Postby pyrale » Fri Jan 13, 2012 12:32 pm

jorb wrote:I'm not sure what you are at all saying? I'm not sure the Red Army's march through East Prussia is best classified as a minor injury. :)
I was comparing allies' west front armies to allies' east front armies. And yes, I think we can safely say that the major part of the west ally army (US/canada) only suffered minor injuries in that war when their civilian losses amount to several thousands, compared to the millions of civilian deaths the eastern countries suffered.

This may not be the sole reason for a different behaviour, but this only should make any comparison between these two cases pointless.

jorb wrote:Scientific methodology obviously varies from field to field. A priori reasoning certainly has its place in mathematics, logic an praxeology. The point being that I do not believe that you can reason your way to a good understanding of human psychology, sociology or political science.

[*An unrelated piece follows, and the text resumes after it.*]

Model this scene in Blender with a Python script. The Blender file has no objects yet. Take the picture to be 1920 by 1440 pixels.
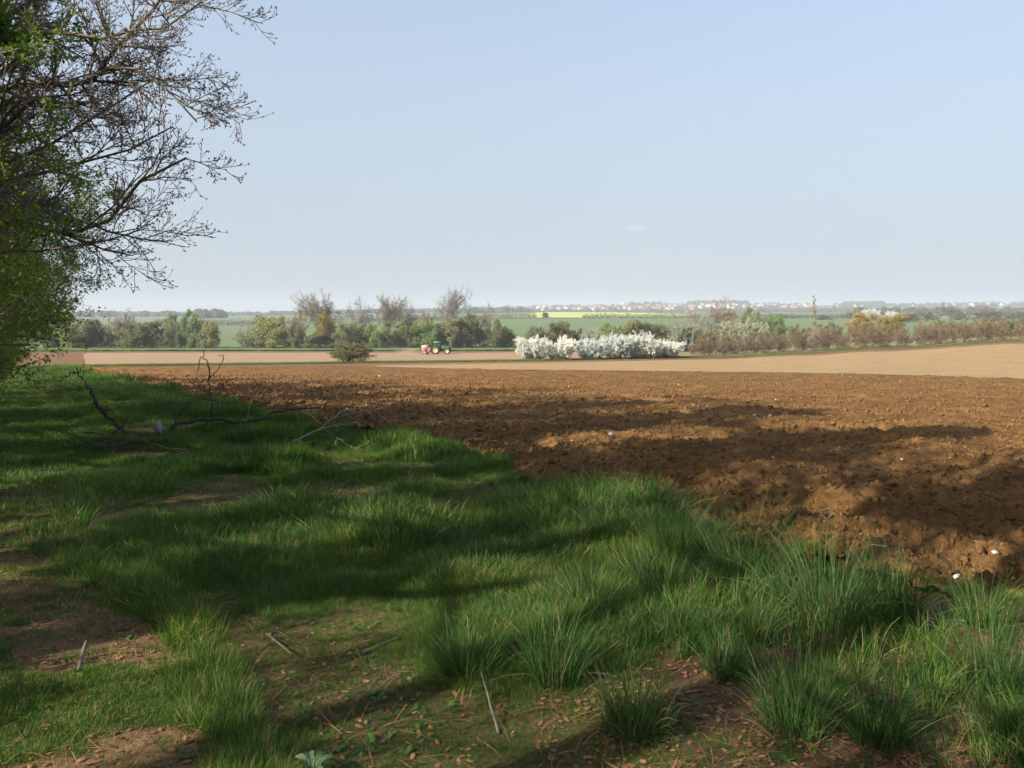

You're moving the debate here. You start from stating that economics is a science of pure logics and mathematics, which in turn means it's logical to use praxeology.
However, I think there is still good basis to argue that economics is if not completely, at least for a quite large part related to psychology, sociology and politics.

But coming back to science, I can't think of any field of study gave up the theory > predictions > empirical validation process. The only field that would not do that is mathemathics, because there is no pre-existing stuff to understand and study.
Well, you could also quote some narrow fields of philosophy, but is that real science ? :p.